A few years ago, I came across an account somewhere about Leo Frank, a Jew who was lynched in Georgia in 1915. At that point, I wasn’t looking to create a new story from those old materials, but it’s what led me to the next piece of story-history: lynching photography. The photo of Leo Frank, lynched, led to other photos – appalling pictures of hapless victims dangling from tree limbs. Strange fruit, indeed. No due process, no rule of law, but plenty of murderous mobs and smiling spectators in straw boaters.
You don’t see too many of these photos without realizing certain things. Lynching was widespread (it occurred in every state in the Union) and ran deep in American society. And lynching photography was a weird cottage industry that led to postcards a fella could send to his pal elsewhere with – in the case of a black man burned alive — the touching message: “Here’s the bar-b-q we had last night.” Before long, these pictures ushered me to a beautiful source book, Without Sanctuary, a collection of lynching photographs, with original text by James Allen.
One of the pictures in Allen’s book is of Laura Nelson, a black woman lynched in Okemah, Oklahoma, in 1911. She dangles from a bridge over the Canadian River, her hands unbound at her sides, her expression inscrutable, in a trim calico dress. If you could imagine her feet on her floor back home, instead of mid-air, she looks as though she’s trying to remember where she left her sewing. I kept coming back to the picture of Laura. And I knew that hers was the story I wanted to write. I checked what other source material I could find on Laura Nelson, but the facts were skittish and disagreed from one account to the next.
Of course, lynching is not about facts.
What I wanted to find was an emotional truth, a plausible fiction, that could incorporate the little that was known. It percolated for several years. I needed a way into the tale and nothing was bubbling up. Then we had an opportunity to go to a family event in Tulsa, Oklahoma, six years ago, and I discovered that Okemah was just an hour south, so my husband and I drove there. It felt like a pilgrimage to me: I wanted to honor Laura Nelson’s life at the site of her death. We got to Okemah, where there’s still some splash about Woody Guthrie, because it’s his hometown. (His father, Charlie Guthrie, was in the lynch mob, but there’s no splash about that.) By me, the place felt strange and moribund, but maybe because I knew something extremely dark in its history.
Just outside of town, we found it. A bridge over the Canadian River.
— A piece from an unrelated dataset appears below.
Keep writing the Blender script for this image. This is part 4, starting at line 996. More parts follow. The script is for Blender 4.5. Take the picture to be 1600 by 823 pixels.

I recognized the setting from the lynching photograph. On that late summer day, we heard cows mooing nearby, and birds singing as they went about their business. There was no memorial to the lynching, no communal coming clean, owning up, taking your licks. I walked the shoreline of this brown river where dark deeds occurred and pocketed a stone to take home – was this stone a witness? – seeing everything I could, seeing and casting myself as far back as I could, imagining the unimaginable.
I don’t know what happened to the stone. Five years later, though, I wrote the story, once I knew I needed to tell it from the point of view of a twelve-year old white girl who loved Laura Nelson. Once I had “Strangle Vine,” I guess I no longer needed the stone.